By Charles Aborishade
Assumption is a primitive base of knowledge. Indeed, empirical theories have been up turned in recent time; we are yet to find a substitute that suffices. The trajectory of events in this change-imbued era is that of body languages and the telepathic sensory organs of ministries, departments and agencies to do the needful.
While we have rightly hailed its spinoff and deservingly wailing its demise we may come to reckon that half a loaf—not matter how rich—equals a whole loaf; that thoughts, intents and all its good pretenses doesn’t equate the faintest prickle of an action.
Early in life, I learnt how dangerous assumptions can be and of how disappointingly unexpressed expectations drown.
Cultural ethics may have favored epileptic genuflecting, optical gerrymandering and other circumnavigating broaches of concourse in the guise of diplomacy and etiquette. Such concept is totally alien to public administration.

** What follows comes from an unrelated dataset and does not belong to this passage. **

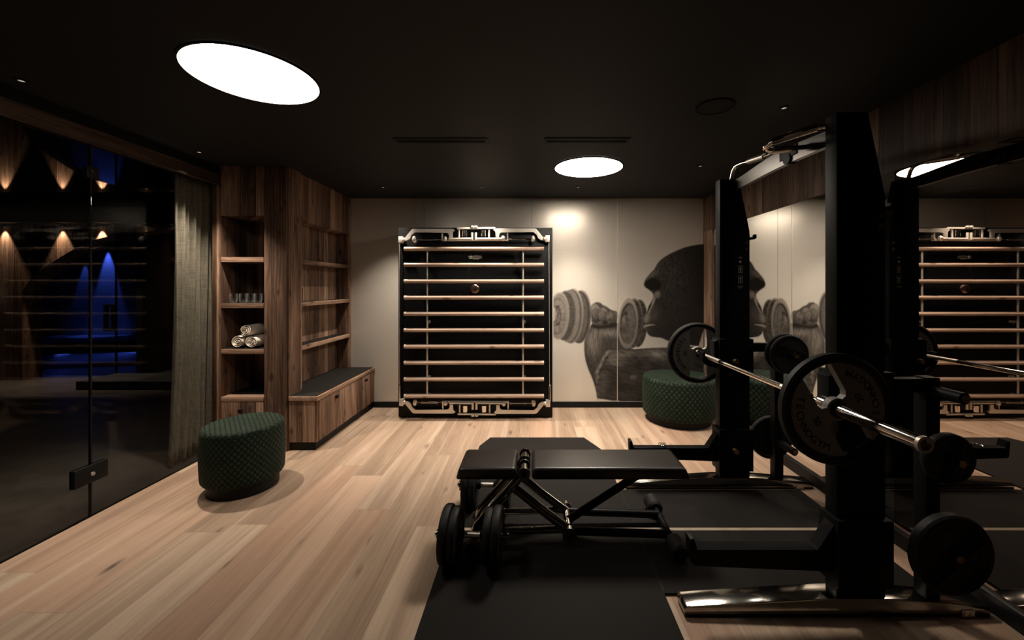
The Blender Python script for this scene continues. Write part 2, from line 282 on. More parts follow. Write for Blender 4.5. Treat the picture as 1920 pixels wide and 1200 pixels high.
# ================================================================== mesh helpers
class MB:
    def __init__(s): s.bm = bmesh.new(); s.uv = s.bm.loops.layers.uv.new('UVMap')
    def box(s, x0, x1, y0, y1, z0, z1, bev=0.0, mat=None, seg=2):
        t = bmesh.new(); bmesh.ops.create_cube(t, size=1)
        for v in t.verts: v.co = Vector((x0 + (v.co.x + .5) * (x1 - x0), y0 + (v.co.y + .5) * (y1 - y0), z0 + (v.co.z + .5) * (z1 - z0)))
        if bev: bmesh.ops.bevel(t, geom=list(t.edges), offset=bev, segments=seg, profile=0.6, affect='EDGES')
        return s.merge(t, mat)
    def merge(s, t, mat=None):
        me = bpy.data.meshes.new('tmp')
        if mat is not None: bmesh.ops.transform(t, matrix=mat, verts=t.verts)
        bmesh.ops.recalc_face_normals(t, faces=t.faces)
        t.to_mesh(me); t.free(); s.bm.from_mesh(me); bpy.data.meshes.remove(me); return s
    def prism(s, pts, off, mat=None, bev=0.0, holes=()):
        """polygon pts (3-D list) extruded by vector off"""
        t = bmesh.new()
        if holes:
            es = []
            for loop in [pts] + list(holes):
                vv = [t.verts.new(p) for p in loop]
                for i in range(len(vv)): es.append(t.edges.new((vv[i], vv[(i + 1) % len(vv)])))
            r = bmesh.ops.triangle_fill(t, use_beauty=True, use_dissolve=False, edges=es)
            fs = [g for g in r['geom'] if isinstance(g, bmesh.types.BMFace)]
        else:
            fs = [t.faces.new([t.verts.new(p) for p in pts])]
        r = bmesh.ops.extrude_face_region(t, geom=fs)
        for g in r['geom']:
            if isinstance(g, bmesh.types.BMVert): g.co += Vector(off)
        if bev:
            bmesh.ops.recalc_face_normals(t, faces=t.faces)
            es = [e for e in t.edges if len(e.link_faces) == 2 and e.calc_face_angle(0) > 0.6]
            bmesh.ops.bevel(t, geom=es, offset=bev, segments=2, profile=0.6, affect='EDGES')
        return s.merge(t, mat)
    def cyl(s, a, b, r, r2=None, n=20, cap=True):
        a, b = Vector(a), Vector(b); d = b - a; t = bmesh.new()
        bmesh.ops.create_cone(t, cap_ends=cap, segments=n, radius1=r, radius2=r if r2 is None else r2, depth=d.length)
        return s.merge(t, Matrix.Translation((a + b) / 2) @ d.to_track_quat('Z', 'Y').to_matrix().to_4x4())
    def tube(s, pts, r, n=12, smooth=0):
        pts = [Vector(p) for p in pts]
        for _ in range(smooth):
            q = [pts[0]]
            for i in range(len(pts) - 1): q += [pts[i] * .75 + pts[i + 1] * .25, pts[i] * .25 + pts[i + 1] * .75]
            pts = q + [pts[-1]]
        t = bmesh.new(); rings = []; up = None
        for i, p in enumerate(pts):
            d = (pts[min(i + 1, len(pts) - 1)] - pts[max(i - 1, 0)]).normalized()
            if up is None: up = d.orthogonal().normalized()
            up = (up - d * up.dot(d)).normalized(); sd = d.cross(up)
            rings.append([t.verts.new(p + (up * math.cos(2 * PI * k / n) + sd * math.sin(2 * PI * k / n)) * r) for k in range(n)])
        for A, B in zip(rings, rings[1:]):
            for k in range(n): t.faces.new((A[k], A[(k + 1) % n], B[(k + 1) % n], B[k]))
        t.faces.new(rings[0][::-1]); t.faces.new(rings[-1]); return s.merge(t)
    def lathe(s, prof, n=32, mat=None, uvs=None, close=False):
        """prof list of (r,z) around Z"""
        t = bmesh.new(); ul = t.loops.layers.uv.new('UVMap'); rings = []
        for r, z in prof: rings.append([t.verts.new((r * math.cos(2 * PI * k / n), r * math.sin(2 * PI * k / n), z)) for k in range(n)] if r > 1e-6 else [t.verts.new((0, 0, z))])
        seq = list(range(len(rings) - 1)) + ([len(rings) - 1] if close else [])
        for i in seq:
            A, B = rings[i], rings[(i + 1) % len(rings)]
            for k in range(n):
                k2 = (k + 1) % n
                vv = [A[k % len(A)], A[k2 % len(A)], B[k2 % len(B)], B[k % len(B)]]; u = []
                for v in vv:
                    if v not in u: u.append(v)
                if len(u) > 2:
                    f = t.faces.new(u)
                    if uvs:
                        for l in f.loops:
                            l[ul].uv = uvs(l.vert.co, k, n, f)
        return s.merge(t, mat)
    def ball(s, c, r, sx=1, sy=1, sz=1, sub=2):
        t = bmesh.new(); bmesh.ops.create_icosphere(t, subdivisions=sub, radius=r)
        return s.merge(t, Matrix.Translation(c) @ Matrix.Diagonal((sx, sy, sz, 1)))
    def build(s, name, m, parent=None, smooth=True, ang=35):
        me = bpy.data.meshes.new(name)
        if parent is not None:
            wl = parent.location.copy(); p = parent.parent
            while p: wl += p.location; p = p.parent
            bmesh.ops.translate(s.bm, vec=-wl, verts=s.bm.verts)
        s.bm.to_mesh(me); s.bm.free(); me.materials.append(m if not isinstance(m, str) else M[m])
        if smooth:
            me.polygons.foreach_set('use_smooth', [True] * len(me.polygons)); me.set_sharp_from_angle(angle=math.radians(ang))
        o = bpy.data.objects.new(name, me); C.objects.link(o)
        if parent is not None: o.parent = parent
        return o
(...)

So when public officers respond to unexpressed desires of a super-administrator rather than applause we should pause and consider. The premise of this call to order is none other than a sensitization to the perils of allowing this malfeasance in administrative corridors. Ask most perpetrators of rape their excuses –though untenable—hinge on the body language of the victims. How many marriages have broken as a result of unexpressed expectations?
Does it not leave room for overzealous deputies to carry *instructions* overboard?
Buhari’s administration has thrived on body-language so far and like a waxed god billed for damnation on a solar quest we are witnessing the waning of all such pretenses. This approach is ultimately suspect in as much as you cannot account to a man, thoughts he has not expressed and actions he did not sanction. I am of the view, this government has not achieved anything peculiar in its six months other than assemble a gang of 36 predictable ministers amidst heightened socio-economic aggravations.
A word of caution, it is high time Buhari and his deputies took the plough and set about with articulate policies and snapper’s precision execution.